Stephen King

Room 217 Stanley Hotel

The Shining Jack Torrance Speech And A Night In Room 217 Of The Stanley Hotel

The Shining has so many memorable and dramatic monologues. There are probably more than a few frustrated writers that could relate to Jack Torrance played by the intense Jack Nicholson as he delivered a foul-mouthed, annoyed reaction to wife Wendy (Shelley Duvall) when he shouted, “You’re Distracting Me.”

Wendy, let me explain something to you. Whenever you come in here and interrupt me, you’re breaking my concentration. You’re distracting me. And it will then take me time to get back to where I was. Understand? I’m gonna make a new rule.

Whenever I’m in here, and you hear me typing, whether you don’t hear me typing, whatever the f*** you hear me doing in here, when I’m in here, that means that I am working. That means don’t come in. Now do you think you can handle that? Why don’t you start right now and get the f*** out of here?

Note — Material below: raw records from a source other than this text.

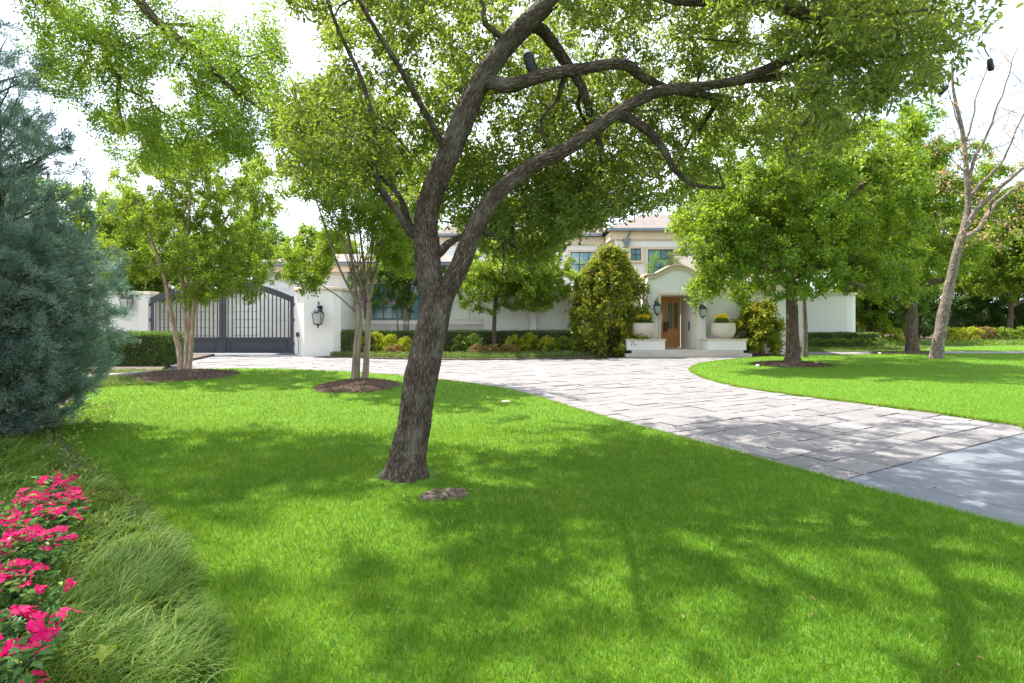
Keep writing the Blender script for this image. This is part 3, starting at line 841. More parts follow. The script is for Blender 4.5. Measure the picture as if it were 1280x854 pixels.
# shaggy rim where turf meets stone and bed
def rim(poly, n, rng, w=.05):
    q = np.array(poly); q2 = np.roll(q, -1, 0); L = np.linalg.norm(q2-q, axis=1); vis = (q[:, 1] > 1.5) & (q[:, 1] < 27) & (np.abs(q[:, 0]) < q[:, 1]*1.1+1)
    L = np.where(vis, L/np.maximum(q[:, 1], 2), 0); k = rng.choice(len(q), n, p=L/L.sum()); u = rng.random(n)[:, None]
    return q[k]*(1-u)+q2[k]*u + rng.normal(0, w, (n, 2))*.5
p = np.vstack([rim(LAWN1, 26000, rg), rim(LAWN2, 15000, rg)])
blades('grass', p, rg.uniform(.03, .075, len(p)), .004*(1+np.maximum(0, p[:, 1]-3)*.22), rg, M_GRASS, .5, z0=.01, seg2=False, lcn=np.clip(rg.normal(.65, .25, len(p)), 0, 1))
M_WOODDARK = mat_simple('weathered fence wood', (.06, .045, .035), .9, var=.3)
M_CORESTEM = mat_simple('dark hedge core and stem', (.05, .045, .022), .95, var=.5, scale=12, bumpd=.02)  # dark tone of the light-blocking hedge core, also used on stems
# ------------------------------------------------------------------ buildings
def lantern(label, x, y, z, s=1.0, side=0, group=None):
    """wall lantern: x,y,z = where the bracket meets the wall (facing -y); hangs and stands off by .28"""
    o = thing('wall_lantern', label, 'lantern', (x, y, z), group)
    b = MB(); b.box(x-.07*s, x+.07*s, y-.03, y-.002, z-.42*s, z-.02*s); b.build('backplate', M_BLACK, o, bevel=.006)
    cx, cy = x, y-.30*s
    arc = [(x, y-.02, z-.30*s), (x, y-.05*s, z-.05*s), (x, y-.14*s, z+.10*s), (x, y-.26*s, z+.12*s), (x, y-.32*s, z+.05*s), (cx, cy, z-.02*s)]
    b = MB(); b.tube(arc, .014*s, 6); b.tube([(cx, cy, z+.16*s), (cx+.03*s, cy, z+.10*s), (cx, cy, z-.04*s)], .01*s, 5); b.build('bracket', M_BLACK, o, smooth=True)
    b = MB(); b.lathe((cx, cy, z-.30*s), [(.19*s, 0), (.195*s, .02*s), (.15*s, .09*s), (.10*s, .15*s), (.045*s, .19*s), (.03*s, .24*s), (.045*s, .26*s), (.01*s, .29*s)], 20); b.build('cap', M_BLACK, o, smooth=True)
    t, q, zt, zb = .175*s, .115*s, z-.30*s, z-.72*s
    b = MB()
    for sx in (-1, 1):
        for sy in (-1, 1): b.tube([(cx+sx*t, cy+sy*t, zt), (cx+sx*q, cy+sy*q, zb)], .012*s, 4)
    for w_, zz in ((t, zt-.005), (q, zb)):
        for sx in (-1, 1): b.tube([(cx+sx*w_, cy-w_, zz), (cx+sx*w_, cy+w_, zz)], .012*s, 4); b.tube([(cx-w_, cy+sx*w_, zz), (cx+w_, cy+sx*w_, zz)], .012*s, 4)
    b.box(cx-q, cx+q, cy-q, cy+q, zb-.03*s, zb-.004); b.lathe((cx, cy, zb-.17*s), [(.008*s, 0), (.03*s, .04*s), (.02*s, .07*s), (.07*s, .135*s)], 12)
    b.build('cage', M_BLACK, o)
    b = MB(); t2, q2 = t*.93, q*.93
    b.add([(cx-q2, cy-q2, zb), (cx+q2, cy-q2, zb), (cx+q2, cy+q2, zb), (cx-q2, cy+q2, zb), (cx-t2, cy-t2, zt-.01), (cx+t2, cy-t2, zt-.01), (cx+t2, cy+t2, zt-.01), (cx-t2, cy+t2, zt-.01)],
          [(0, 3, 2, 1), (4, 5, 6, 7), (0, 1, 5, 4), (1, 2, 6, 5), (2, 3, 7, 6), (3, 0, 4, 7)])
    b.build('glass', M_LGLASS, o)
    return o

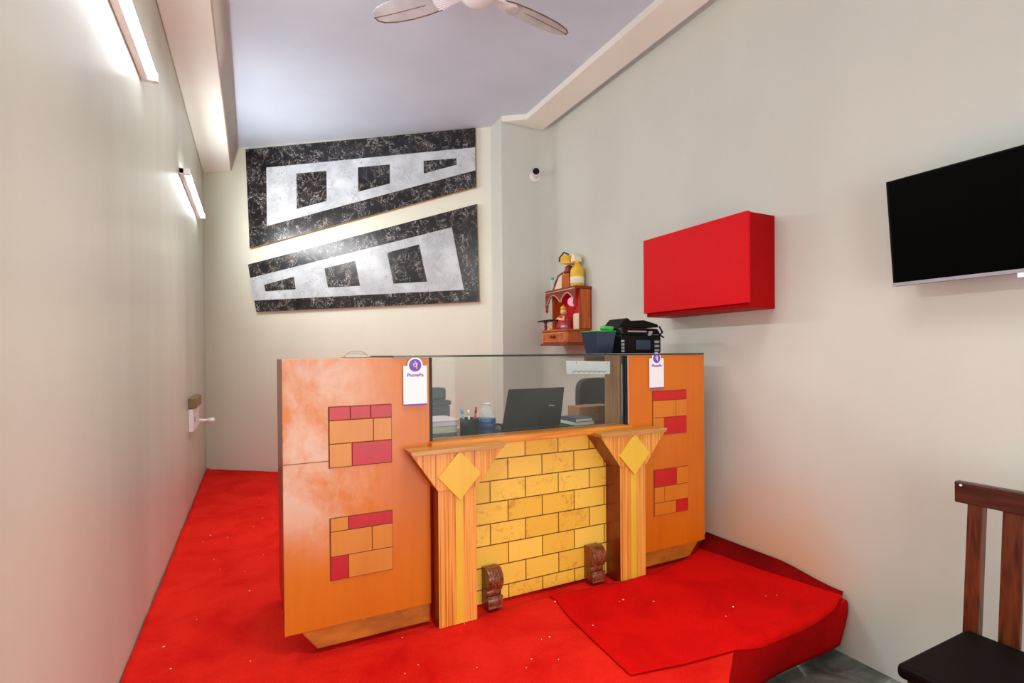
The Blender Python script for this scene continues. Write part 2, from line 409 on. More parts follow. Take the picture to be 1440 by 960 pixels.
# ------------------------------------------------------------------ carpet
def n2(x, y, s=1): return noise.noise(Vector((x * s, y * s, 3.3)))
def sstep(a, b, x):
    t = max(0, min(1, (x - a) / (b - a))); return t * t * (3 - 2 * t)
def edge_y(x):          # front edge of the platform to the right of the landing
    pts = [(1.12, FRONT), (1.16, .2), (1.24, .8), (1.37, 1.18), (1.60, 1.345), (2.345, 1.372)]
    if x <= 1.12: return FRONT
    for (a, b), (c, d) in zip(pts, pts[1:]):
        if x <= c: return b + (d - b) * (x - a) / (c - a)
    return 1.372
def carpet_z(x, y):
    z = -.004 + .004 * n2(x, y, 3) + .0015 * n2(x, y, 11)
    z += .018 * math.exp(-((y - 1.93) / .07) ** 2) * sstep(.8, .98, x) * (1 - sstep(1.42, 1.6, x))
    z -= .016 * sstep(1.99, 2.03, y) * (1 - sstep(2.5, 2.6, y)) * sstep(.1, .2, x)
    return z
def yback(x): return (CL.y + (x - CL.x) * EX.y / EX.x) - .012 if x < 1.87 else 3.92
cm = MB()
NX, NY = 110, 190
x0, x1 = XL + .006, XR - .012
V = {}
for i in range(NX + 1):
    x = x0 + (x1 - x0) * i / NX
    ya, yb = edge_y(x), yback(x)
    for j in range(NY + 1):
        ym = max(1.45, ya)
        y = ya + (ym - ya) * j / 30 if j <= 30 else ym + (yb - ym) * (j - 30) / (NY - 30)
        xx = x + (.006 * n2(0, y, 5) if i == 0 else 0)
        z = carpet_z(x, y)
        if i <= 1: z += .012 * abs(n2(0, y, 4))
        if i == 0: z += .008
        V[i, j] = cm.bm.verts.new((xx, y, z))
    # drape over the platform edge
    for k, dz in enumerate((.012, .06, .11, .16, .2, .236)):
        if x > 1.05:
            out = .012 + .012 * math.sin(x * 9) * k / 5
            hem = max(0, 1 - dz / .236)
            dd = dz * (1.02 - .1 * sstep(1.75, 2.34, x))
            V[i, -1 - k] = cm.bm.verts.new((x - (.01 if x < 1.6 else 0), ya - out * (1 if k else .6) + .05 * (dz / .236) ** 1.3 * sstep(1.2, 1.6, x), -.004 - dd))
for i in range(NX):
    for j in range(-6, NY):
        q = [(i, j), (i + 1, j), (i + 1, j + 1), (i, j + 1)]
        if all(k in V for k in q):
            f = cm.bm.faces.new([V[k] for k in q]); f.smooth = True
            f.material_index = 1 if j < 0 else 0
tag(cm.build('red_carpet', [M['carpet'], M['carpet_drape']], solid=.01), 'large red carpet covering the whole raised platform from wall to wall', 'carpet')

# loose mat in front of the counter
mat = MB()
FE = [(1.138, 1.385), (1.344, 1.348), (1.638, 1.318), (1.971, 1.322), (2.2, 1.335), (2.343, 1.385)]
BE = [(1.179, 1.991), (1.35, 1.962), (1.523, 1.956), (1.80, 1.975), (2.05, 2.03), (2.343, 2.16)]
def along(P, t):
    x = P[0][0] + (P[-1][0] - P[0][0]) * t
    for (a, b), (c, d) in zip(P, P[1:]):
        if x <= c + 1e-9: return Vector((x, b + (d - b) * (x - a) / (c - a)))
    return Vector(P[-1])
def matfn(u, v):
    UR = .82; wr = (.015 + .11 * v) / 1.205                    # the last strip turns up against the wall
    t = u / UR * (1 - wr) if u <= UR else 1 - wr + wr * (u - UR) / (1 - UR)
    k = 0 if u <= UR else (u - UR) / (1 - UR)
    p = along(FE, t).lerp(along(BE, t), v)
    z = max(carpet_z(p.x, p.y), -.004) + .0085 + .0015 * n2(p.x, p.y, 4)
    z += (.012 + .043 * sstep(0, .45, v)) * k ** .8 + .014 * sstep(.75, 1, t) * (1 - v) ** 3
    z -= .03 * (1 - sstep(1.315, 1.352, p.y)) * sstep(1.55, 1.75, p.x) * (1 - sstep(2.1, 2.3, p.x))   # droops over the step
    return (p.x, p.y, z)
mat.grid(matfn, 100, 40)
mat.bm.faces.ensure_lookup_table()
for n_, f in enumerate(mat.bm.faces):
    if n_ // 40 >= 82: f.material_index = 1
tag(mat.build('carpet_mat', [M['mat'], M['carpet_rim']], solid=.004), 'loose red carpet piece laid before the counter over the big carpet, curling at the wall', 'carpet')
# lint
lint = MB()
for k in range(150):
    x = random.uniform(XL + .1, 2.2); y = random.uniform(1.0, 4.5)
    if x > 1.1 and y < 1.42: continue
    if x > .05 and y > 1.98: continue
    onmat = x > 1.12 and y > 1.3
    z = carpet_z(x, y) + (.012 if onmat else .003); r = random.choice([.0015, .002, .0025, .004])
    if x > 2.2: z += .02
    a = random.random() * PI
    lint.prism_z([(x + r * math.cos(a + t) * random.uniform(.6, 1.4), y + r * math.sin(a + t)) for t in (0, 1.3, 2.6, 4.2)], z, z + .002)
tag(lint.build('carpet_lint', M['lint']), 'white specks of lint and paper scattered over the red carpet', 'lint', kind='stuff')

# ------------------------------------------------------------------ reception counter
YF = 2.05
rc = thing('reception_counter', (1.15, 2.3, 0), 'orange reception counter with yellow brick front, two striped pillars and a glass window', 'counter')
def front_board(xa, xb, mat):
    m = MB(); m.box(xa, xb, YF, YF + .035, .072, 1.088)
    m.bm.faces.ensure_lookup_table()
    m.bm.faces[5].material_index = 1; m.bm.faces[3].material_index = 1
    return m.build('front_board', [mat, M['maroon']], rc, .0025)
fl = front_board(.093, .65, M['orange']); fr_ = front_board(1.685, 2.212, M['orange2'])
def tiles(parent, spec, x0, x1, z0, z1, ta='tile_orange', tb='tile_red'):
    m = MB(); m.box(x0 - .003, x1 + .0005, YF - .002, YF + .001, z0 - .0015, z1 + .0015, 2)
    for a, b, c, d, k in spec: m.box(a + .0015, b - .0015, YF - .005, YF - .0015, c + .0015, d - .0015, k)
    m.build('tile_inlay', [M[ta], M[tb], M['groove']], parent, .001)
def seam(parent, rects, mat='groove'):
    m = MB()
    for x0, x1, z0, z1 in rects: m.box(x0, x1, YF - .0012, YF + .001, z0, z1)
    m.build('board_seam', M[mat], parent)
tiles(fl, [(.255, .333, .853, .905, 1), (.333, .41, .853, .905, 1), (.41, .492, .853, .905, 1),
           (.255, .42, .764, .853, 0), (.42, .492, .764, .853, 0), (.255, .338, .674, .764, 0), (.338, .492, .674, .764, 1)], .255, .492, .674, .905)
tiles(fl, [(.256, .322, .431, .482, 0), (.322, .492, .431, .482, 1), (.256, .411, .336, .431, 0), (.411, .492, .336, .431, 0),
           (.256, .321, .246, .336, 1), (.321, .492, .246, .336, 0)], .256, .492, .246, .482)
tiles(fr_, [(1.844, 2.078, .852, .902, 1), (1.844, 2.0, .763, .852, 0), (2.0, 2.078, .763, .852, 0),
            (1.844, 1.918, .673, .763, 0), (1.918, 2.078, .673, .763, 1)], 1.844, 2.078, .673, .902, 'tile_same', 'tile_scarlet')
tiles(fr_, [(1.85, 2.004, .402, .492, 1), (2.004, 2.086, .402, .492, 0), (1.85, 1.919, .32, .402, 0), (1.919, 2.086, .32, .402, 0),
            (1.85, 1.998, .254, .32, 0), (1.998, 2.086, .254, .32, 1)], 1.85, 2.086, .254, .492, 'tile_same', 'tile_scarlet')
seam(fl, [(.095, .252, .7, .7022)]); 
B('return_board', (.097, .122, YF + .035, 2.55, .072, 1.086), M['maroon'], rc)
B('return_board', (2.18, 2.205, YF + .035, 2.55, .072, 1.086), M['brown'], rc)
def kick(xs):
    m = MB(); m.prism_y(xs, YF + .004, YF + .05); m.build('kick_board', M['kick'], rc, .002)
kick([(.207, -.002), (.645, -.002), (.645, .073), (.150, .073)])
kick([(1.72, -.002), (2.10, -.002), (2.168, .073), (1.72, .073)])
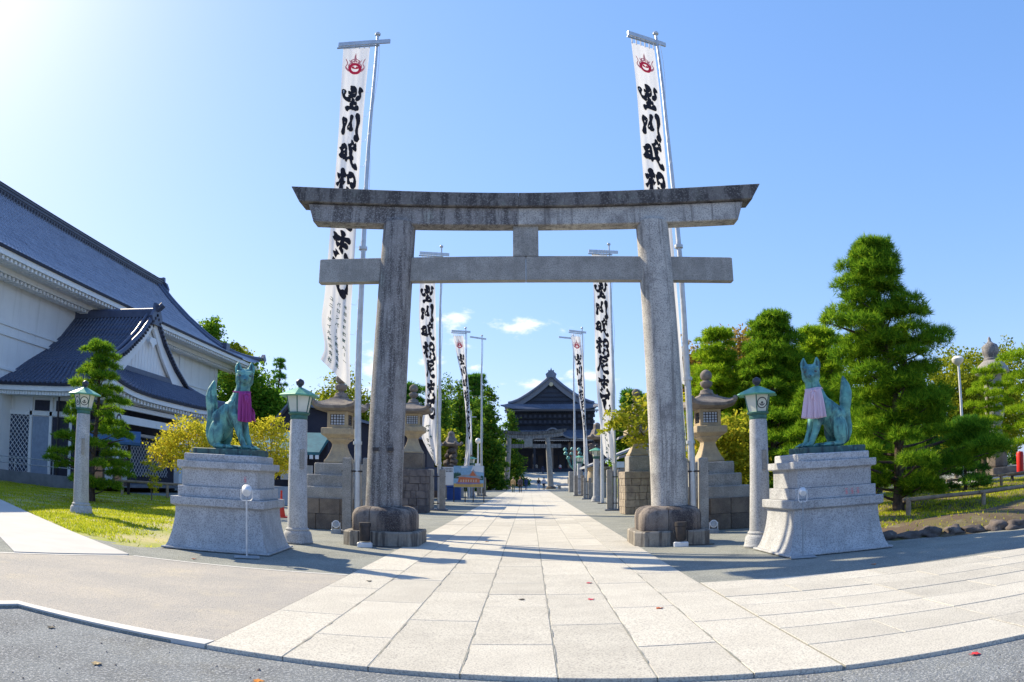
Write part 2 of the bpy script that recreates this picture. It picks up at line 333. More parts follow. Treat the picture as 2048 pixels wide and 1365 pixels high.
MT['ink'] = mat('ink_black', (.018, .018, .026), (.028, .026, .034), 20, rough=.9)
MT['green_ink'] = mat('green_ink', (.03, .11, .10), (.04, .13, .12), 20, rough=.9)
MT['crest_red'] = mat('crest_red', (.80, .03, .075), (.74, .025, .065), 20, rough=.8)
MT['crest_pink'] = mat('crest_pink', (.80, .30, .30), (.76, .25, .25), 20, rough=.8)
MT['cone'] = mat('cone_red', (.80, .05, .015), (.74, .04, .015), 8, rough=.5, spec=.4)
MT['sign_white'] = mat('sign_white', (.72, .74, .77), (.66, .68, .72), 3, rough=.6)
MT['bark'] = mat('bark', (.13, .095, .075), (.07, .052, .045), 6, rough=.95, bump=.9, bscale=22, streak=((.045, .035, .032), .7, (9, 9, 1.6), .45, .62))
MT['bark_grey'] = mat('grey_bark', (.20, .17, .14), (.12, .105, .09), 6, rough=.95, bump=.6, bscale=25)
MT['skin'] = mat('skin', (.58, .38, .28), rough=.6)
def clothmat(name, c, trans=.3):
    m = bpy.data.materials.new(name); m.use_nodes = True; nt = m.node_tree; L = nt.links; nt.nodes.clear()
    o = _n(nt, 'ShaderNodeOutputMaterial'); d = _n(nt, 'ShaderNodeBsdfDiffuse'); t = _n(nt, 'ShaderNodeBsdfTranslucent'); mx = _n(nt, 'ShaderNodeMixShader'); mx.inputs[0].default_value = trans
    tc = _n(nt, 'ShaderNodeTexCoord'); nz = _n(nt, 'ShaderNodeTexNoise'); nz.inputs['Scale'].default_value = 240; L.new(tc.outputs['Object'], nz.inputs['Vector'])
    x = _n(nt, 'ShaderNodeMix', data_type='RGBA'); x.inputs['A'].default_value = rgba([v*.92 for v in c]); x.inputs['B'].default_value = rgba(c); L.new(nz.outputs[0], x.inputs['Factor'])
    for s_ in (d, t): L.new(x.outputs['Result'], s_.inputs['Color'])
    L.new(d.outputs[0], mx.inputs[1]); L.new(t.outputs[0], mx.inputs[2]); L.new(mx.outputs[0], o.inputs[0]); return m
MT['banner'] = clothmat('banner_cloth', (.80, .80, .82), .4)
MT['bib_pink'] = clothmat('bib_pink', (.82, .64, .74), .25)
MT['bib_magenta'] = clothmat('bib_magenta', (.50, .10, .36), .3)
def plain(name, c, rough=.8):
    if name not in MT: MT[name] = mat(name, c, tuple(v*.85 for v in c), 5, rough=rough)
    return MT[name]
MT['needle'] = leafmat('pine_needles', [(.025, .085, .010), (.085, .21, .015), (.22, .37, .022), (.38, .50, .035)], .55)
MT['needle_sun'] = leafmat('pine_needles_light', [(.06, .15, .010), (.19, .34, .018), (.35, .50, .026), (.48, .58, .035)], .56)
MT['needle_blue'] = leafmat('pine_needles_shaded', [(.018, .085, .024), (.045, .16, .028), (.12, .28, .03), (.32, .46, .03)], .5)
MT['leaf_yellow'] = leafmat('leaves_yellow', [(.24, .27, .025), (.46, .45, .035), (.62, .56, .05), (.60, .40, .04)], .5)
MT['leaf_yg'] = leafmat('leaves_yellow_green', [(.14, .19, .02), (.30, .34, .03), (.46, .45, .04), (.54, .40, .04)], .52)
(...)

I recently stayed in room 217 of the Stanley Hotel. This is the room that Stephen King spent a night back in the 70s in but the entire hotel was empty. After a few nightmares and seeing a few spooky things, it inspired him to write The Shining. A few years later Jim Carrey filmed the Dumb and Dumber movie here and also decided to spend a night in room 2017. But he only lasted half a night and to this day refuses to talk about precisely what happened in this very room.

The Shining used to be continuously streaming on channel 42, but because of copyright issues, it has since been removed. So I took a walk down to Estes Park to pick up a copy of the DVD. So to set the scene, we’re staying in 217, we have a copy of the Shining on DVD, and a glass of bourbon on the rocks just like Jack Nicholson did in the movie. About an hour into the film at the moment where things start to go a little bit dark where Jack Nicholson starts talking to a ghostly barman, the DVD player powered off.

This was more than a little spooky because we were watching the movie in the dark. But, hey I’m a tech guy, so I tried to troubleshoot the problem. I traced the power of the DVD player to the back of the big bulky unit which was very difficult to move. I completely removed the power, and after around three attempts I managed to get it working again and sat back in bed to enjoy the movie. 20 minutes later, things started to go a little dark again, and the power went one more time. But this time it was not coming back.

I couldn’t even remove the disc and concluded that either the DVD player is faulty of there’s something in this room telling us it didn’t want this to watch it, I don’t know which it was so I gave up. In the morning when I was preparing to check out the DVD player was working absolutely fine and removed my disc without any issues.